→ TASK PROMPT:
You are to retype all of the data exactly as it appears.

─── INFORMATION SHOWN

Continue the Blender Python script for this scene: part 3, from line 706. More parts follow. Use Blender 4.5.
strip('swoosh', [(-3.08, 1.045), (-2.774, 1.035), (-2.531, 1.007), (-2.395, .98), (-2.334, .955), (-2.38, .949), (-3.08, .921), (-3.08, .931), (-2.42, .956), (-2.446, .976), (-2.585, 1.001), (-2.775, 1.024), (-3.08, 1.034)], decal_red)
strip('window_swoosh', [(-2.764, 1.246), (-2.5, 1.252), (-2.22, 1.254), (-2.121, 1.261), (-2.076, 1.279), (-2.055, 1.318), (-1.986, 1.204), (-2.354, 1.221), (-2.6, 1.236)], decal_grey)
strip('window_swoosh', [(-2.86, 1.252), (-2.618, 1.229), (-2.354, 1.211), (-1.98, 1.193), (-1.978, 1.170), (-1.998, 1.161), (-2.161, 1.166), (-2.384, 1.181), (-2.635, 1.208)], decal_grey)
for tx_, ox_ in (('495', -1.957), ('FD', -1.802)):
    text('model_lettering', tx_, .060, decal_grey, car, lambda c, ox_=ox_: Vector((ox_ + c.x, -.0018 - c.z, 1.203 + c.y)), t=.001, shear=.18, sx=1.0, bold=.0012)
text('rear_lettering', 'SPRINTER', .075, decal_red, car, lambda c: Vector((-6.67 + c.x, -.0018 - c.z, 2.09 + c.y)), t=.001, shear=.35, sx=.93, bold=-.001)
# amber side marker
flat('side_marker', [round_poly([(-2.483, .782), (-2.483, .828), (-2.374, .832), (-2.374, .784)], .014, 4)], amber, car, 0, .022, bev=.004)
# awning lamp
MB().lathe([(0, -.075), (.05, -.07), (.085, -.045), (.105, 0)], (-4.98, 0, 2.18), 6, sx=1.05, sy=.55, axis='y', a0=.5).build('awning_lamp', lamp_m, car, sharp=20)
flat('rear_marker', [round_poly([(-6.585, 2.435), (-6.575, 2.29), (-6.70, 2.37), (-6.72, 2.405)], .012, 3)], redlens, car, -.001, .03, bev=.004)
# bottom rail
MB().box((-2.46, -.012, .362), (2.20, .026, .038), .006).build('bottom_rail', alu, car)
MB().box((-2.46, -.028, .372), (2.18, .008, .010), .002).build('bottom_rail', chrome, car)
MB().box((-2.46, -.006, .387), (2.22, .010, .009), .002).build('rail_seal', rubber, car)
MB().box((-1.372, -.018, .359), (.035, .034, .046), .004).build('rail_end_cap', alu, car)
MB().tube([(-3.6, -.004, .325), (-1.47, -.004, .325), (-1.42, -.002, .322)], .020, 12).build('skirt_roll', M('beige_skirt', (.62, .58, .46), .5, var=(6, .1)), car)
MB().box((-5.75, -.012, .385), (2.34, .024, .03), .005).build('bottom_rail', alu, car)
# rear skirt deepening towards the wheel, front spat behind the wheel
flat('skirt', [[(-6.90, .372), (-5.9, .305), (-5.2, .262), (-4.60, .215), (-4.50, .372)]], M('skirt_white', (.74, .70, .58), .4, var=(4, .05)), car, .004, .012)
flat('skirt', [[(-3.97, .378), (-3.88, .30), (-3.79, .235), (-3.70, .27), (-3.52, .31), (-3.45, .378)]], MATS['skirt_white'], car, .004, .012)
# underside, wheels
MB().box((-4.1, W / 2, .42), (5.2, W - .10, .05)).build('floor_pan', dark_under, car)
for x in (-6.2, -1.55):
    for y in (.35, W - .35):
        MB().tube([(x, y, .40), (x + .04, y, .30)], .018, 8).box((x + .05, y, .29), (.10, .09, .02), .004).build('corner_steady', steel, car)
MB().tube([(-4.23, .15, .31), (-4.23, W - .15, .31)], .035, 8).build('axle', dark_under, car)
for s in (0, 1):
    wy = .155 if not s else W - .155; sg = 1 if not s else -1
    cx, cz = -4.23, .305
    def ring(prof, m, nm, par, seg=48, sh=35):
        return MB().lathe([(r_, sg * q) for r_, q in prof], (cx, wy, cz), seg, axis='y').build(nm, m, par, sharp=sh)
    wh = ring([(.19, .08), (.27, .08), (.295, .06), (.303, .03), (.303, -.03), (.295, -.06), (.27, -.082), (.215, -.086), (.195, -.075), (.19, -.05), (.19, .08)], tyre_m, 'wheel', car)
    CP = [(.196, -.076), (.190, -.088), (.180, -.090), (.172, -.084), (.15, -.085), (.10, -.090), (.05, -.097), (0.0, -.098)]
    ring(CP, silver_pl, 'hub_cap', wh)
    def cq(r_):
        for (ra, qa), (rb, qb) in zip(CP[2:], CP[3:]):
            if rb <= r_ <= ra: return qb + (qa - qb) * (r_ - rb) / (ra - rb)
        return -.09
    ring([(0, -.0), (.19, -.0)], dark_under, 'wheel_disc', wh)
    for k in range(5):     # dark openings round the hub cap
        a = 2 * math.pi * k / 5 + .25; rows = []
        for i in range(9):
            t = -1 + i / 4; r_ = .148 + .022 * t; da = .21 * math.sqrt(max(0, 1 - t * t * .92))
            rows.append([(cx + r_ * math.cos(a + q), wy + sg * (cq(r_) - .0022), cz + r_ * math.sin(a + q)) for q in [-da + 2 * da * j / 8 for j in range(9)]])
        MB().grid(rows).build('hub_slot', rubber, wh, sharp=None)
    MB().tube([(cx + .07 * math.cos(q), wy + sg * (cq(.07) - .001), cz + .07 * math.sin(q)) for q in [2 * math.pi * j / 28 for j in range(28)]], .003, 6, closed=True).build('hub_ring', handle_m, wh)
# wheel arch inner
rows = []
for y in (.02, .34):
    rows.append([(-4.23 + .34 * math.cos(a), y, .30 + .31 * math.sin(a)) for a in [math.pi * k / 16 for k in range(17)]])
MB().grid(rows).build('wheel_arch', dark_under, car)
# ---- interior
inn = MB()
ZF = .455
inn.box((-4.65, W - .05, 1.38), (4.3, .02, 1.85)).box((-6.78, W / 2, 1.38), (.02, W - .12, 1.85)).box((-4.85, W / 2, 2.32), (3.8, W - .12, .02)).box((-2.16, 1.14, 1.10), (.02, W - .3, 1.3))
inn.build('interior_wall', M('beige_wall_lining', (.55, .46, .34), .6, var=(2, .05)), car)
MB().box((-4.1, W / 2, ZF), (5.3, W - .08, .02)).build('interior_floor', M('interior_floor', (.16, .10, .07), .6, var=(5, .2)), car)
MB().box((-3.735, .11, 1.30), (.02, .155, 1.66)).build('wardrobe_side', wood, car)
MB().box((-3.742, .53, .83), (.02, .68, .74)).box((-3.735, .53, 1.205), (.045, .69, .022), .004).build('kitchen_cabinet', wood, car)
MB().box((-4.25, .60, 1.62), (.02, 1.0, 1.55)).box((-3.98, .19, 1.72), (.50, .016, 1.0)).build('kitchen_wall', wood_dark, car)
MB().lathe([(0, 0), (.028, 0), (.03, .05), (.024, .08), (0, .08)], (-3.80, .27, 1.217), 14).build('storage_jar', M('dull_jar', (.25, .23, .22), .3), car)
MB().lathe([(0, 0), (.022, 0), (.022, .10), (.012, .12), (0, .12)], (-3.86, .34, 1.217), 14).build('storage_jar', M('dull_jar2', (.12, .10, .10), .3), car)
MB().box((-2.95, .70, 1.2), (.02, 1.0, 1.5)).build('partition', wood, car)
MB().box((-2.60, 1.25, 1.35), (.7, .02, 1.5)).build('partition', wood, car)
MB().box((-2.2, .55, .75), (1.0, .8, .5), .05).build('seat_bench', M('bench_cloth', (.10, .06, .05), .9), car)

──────

→ FULL ANSWER:
Continue the Blender Python script for this scene: part 3, from line 706. More parts follow. Use Blender 4.5.
strip('swoosh', [(-3.08, 1.045), (-2.774, 1.035), (-2.531, 1.007), (-2.395, .98), (-2.334, .955), (-2.38, .949), (-3.08, .921), (-3.08, .931), (-2.42, .956), (-2.446, .976), (-2.585, 1.001), (-2.775, 1.024), (-3.08, 1.034)], decal_red)
strip('window_swoosh', [(-2.764, 1.246), (-2.5, 1.252), (-2.22, 1.254), (-2.121, 1.261), (-2.076, 1.279), (-2.055, 1.318), (-1.986, 1.204), (-2.354, 1.221), (-2.6, 1.236)], decal_grey)
strip('window_swoosh', [(-2.86, 1.252), (-2.618, 1.229), (-2.354, 1.211), (-1.98, 1.193), (-1.978, 1.170), (-1.998, 1.161), (-2.161, 1.166), (-2.384, 1.181), (-2.635, 1.208)], decal_grey)
for tx_, ox_ in (('495', -1.957), ('FD', -1.802)):
    text('model_lettering', tx_, .060, decal_grey, car, lambda c, ox_=ox_: Vector((ox_ + c.x, -.0018 - c.z, 1.203 + c.y)), t=.001, shear=.18, sx=1.0, bold=.0012)
text('rear_lettering', 'SPRINTER', .075, decal_red, car, lambda c: Vector((-6.67 + c.x, -.0018 - c.z, 2.09 + c.y)), t=.001, shear=.35, sx=.93, bold=-.001)
# amber side marker
flat('side_marker', [round_poly([(-2.483, .782), (-2.483, .828), (-2.374, .832), (-2.374, .784)], .014, 4)], amber, car, 0, .022, bev=.004)
# awning lamp
MB().lathe([(0, -.075), (.05, -.07), (.085, -.045), (.105, 0)], (-4.98, 0, 2.18), 6, sx=1.05, sy=.55, axis='y', a0=.5).build('awning_lamp', lamp_m, car, sharp=20)
flat('rear_marker', [round_poly([(-6.585, 2.435), (-6.575, 2.29), (-6.70, 2.37), (-6.72, 2.405)], .012, 3)], redlens, car, -.001, .03, bev=.004)
# bottom rail
MB().box((-2.46, -.012, .362), (2.20, .026, .038), .006).build('bottom_rail', alu, car)
MB().box((-2.46, -.028, .372), (2.18, .008, .010), .002).build('bottom_rail', chrome, car)
MB().box((-2.46, -.006, .387), (2.22, .010, .009), .002).build('rail_seal', rubber, car)
MB().box((-1.372, -.018, .359), (.035, .034, .046), .004).build('rail_end_cap', alu, car)
MB().tube([(-3.6, -.004, .325), (-1.47, -.004, .325), (-1.42, -.002, .322)], .020, 12).build('skirt_roll', M('beige_skirt', (.62, .58, .46), .5, var=(6, .1)), car)
MB().box((-5.75, -.012, .385), (2.34, .024, .03), .005).build('bottom_rail', alu, car)
# rear skirt deepening towards the wheel, front spat behind the wheel
flat('skirt', [[(-6.90, .372), (-5.9, .305), (-5.2, .262), (-4.60, .215), (-4.50, .372)]], M('skirt_white', (.74, .70, .58), .4, var=(4, .05)), car, .004, .012)
flat('skirt', [[(-3.97, .378), (-3.88, .30), (-3.79, .235), (-3.70, .27), (-3.52, .31), (-3.45, .378)]], MATS['skirt_white'], car, .004, .012)
# underside, wheels
MB().box((-4.1, W / 2, .42), (5.2, W - .10, .05)).build('floor_pan', dark_under, car)
for x in (-6.2, -1.55):
    for y in (.35, W - .35):
        MB().tube([(x, y, .40), (x + .04, y, .30)], .018, 8).box((x + .05, y, .29), (.10, .09, .02), .004).build('corner_steady', steel, car)
MB().tube([(-4.23, .15, .31), (-4.23, W - .15, .31)], .035, 8).build('axle', dark_under, car)
for s in (0, 1):
    wy = .155 if not s else W - .155; sg = 1 if not s else -1
    cx, cz = -4.23, .305
    def ring(prof, m, nm, par, seg=48, sh=35):
        return MB().lathe([(r_, sg * q) for r_, q in prof], (cx, wy, cz), seg, axis='y').build(nm, m, par, sharp=sh)
    wh = ring([(.19, .08), (.27, .08), (.295, .06), (.303, .03), (.303, -.03), (.295, -.06), (.27, -.082), (.215, -.086), (.195, -.075), (.19, -.05), (.19, .08)], tyre_m, 'wheel', car)
    CP = [(.196, -.076), (.190, -.088), (.180, -.090), (.172, -.084), (.15, -.085), (.10, -.090), (.05, -.097), (0.0, -.098)]
    ring(CP, silver_pl, 'hub_cap', wh)
    def cq(r_):
        for (ra, qa), (rb, qb) in zip(CP[2:], CP[3:]):
            if rb <= r_ <= ra: return qb + (qa - qb) * (r_ - rb) / (ra - rb)
        return -.09
    ring([(0, -.0), (.19, -.0)], dark_under, 'wheel_disc', wh)
    for k in range(5):     # dark openings round the hub cap
        a = 2 * math.pi * k / 5 + .25; rows = []
        for i in range(9):
            t = -1 + i / 4; r_ = .148 + .022 * t; da = .21 * math.sqrt(max(0, 1 - t * t * .92))
            rows.append([(cx + r_ * math.cos(a + q), wy + sg * (cq(r_) - .0022), cz + r_ * math.sin(a + q)) for q in [-da + 2 * da * j / 8 for j in range(9)]])
        MB().grid(rows).build('hub_slot', rubber, wh, sharp=None)
    MB().tube([(cx + .07 * math.cos(q), wy + sg * (cq(.07) - .001), cz + .07 * math.sin(q)) for q in [2 * math.pi * j / 28 for j in range(28)]], .003, 6, closed=True).build('hub_ring', handle_m, wh)
# wheel arch inner
rows = []
for y in (.02, .34):
    rows.append([(-4.23 + .34 * math.cos(a), y, .30 + .31 * math.sin(a)) for a in [math.pi * k / 16 for k in range(17)]])
MB().grid(rows).build('wheel_arch', dark_under, car)
# ---- interior
inn = MB()
ZF = .455
inn.box((-4.65, W - .05, 1.38), (4.3, .02, 1.85)).box((-6.78, W / 2, 1.38), (.02, W - .12, 1.85)).box((-4.85, W / 2, 2.32), (3.8, W - .12, .02)).box((-2.16, 1.14, 1.10), (.02, W - .3, 1.3))
inn.build('interior_wall', M('beige_wall_lining', (.55, .46, .34), .6, var=(2, .05)), car)
MB().box((-4.1, W / 2, ZF), (5.3, W - .08, .02)).build('interior_floor', M('interior_floor', (.16, .10, .07), .6, var=(5, .2)), car)
MB().box((-3.735, .11, 1.30), (.02, .155, 1.66)).build('wardrobe_side', wood, car)
MB().box((-3.742, .53, .83), (.02, .68, .74)).box((-3.735, .53, 1.205), (.045, .69, .022), .004).build('kitchen_cabinet', wood, car)
MB().box((-4.25, .60, 1.62), (.02, 1.0, 1.55)).box((-3.98, .19, 1.72), (.50, .016, 1.0)).build('kitchen_wall', wood_dark, car)
MB().lathe([(0, 0), (.028, 0), (.03, .05), (.024, .08), (0, .08)], (-3.80, .27, 1.217), 14).build('storage_jar', M('dull_jar', (.25, .23, .22), .3), car)
MB().lathe([(0, 0), (.022, 0), (.022, .10), (.012, .12), (0, .12)], (-3.86, .34, 1.217), 14).build('storage_jar', M('dull_jar2', (.12, .10, .10), .3), car)
MB().box((-2.95, .70, 1.2), (.02, 1.0, 1.5)).build('partition', wood, car)
MB().box((-2.60, 1.25, 1.35), (.7, .02, 1.5)).build('partition', wood, car)
MB().box((-2.2, .55, .75), (1.0, .8, .5), .05).build('seat_bench', M('bench_cloth', (.10, .06, .05), .9), car)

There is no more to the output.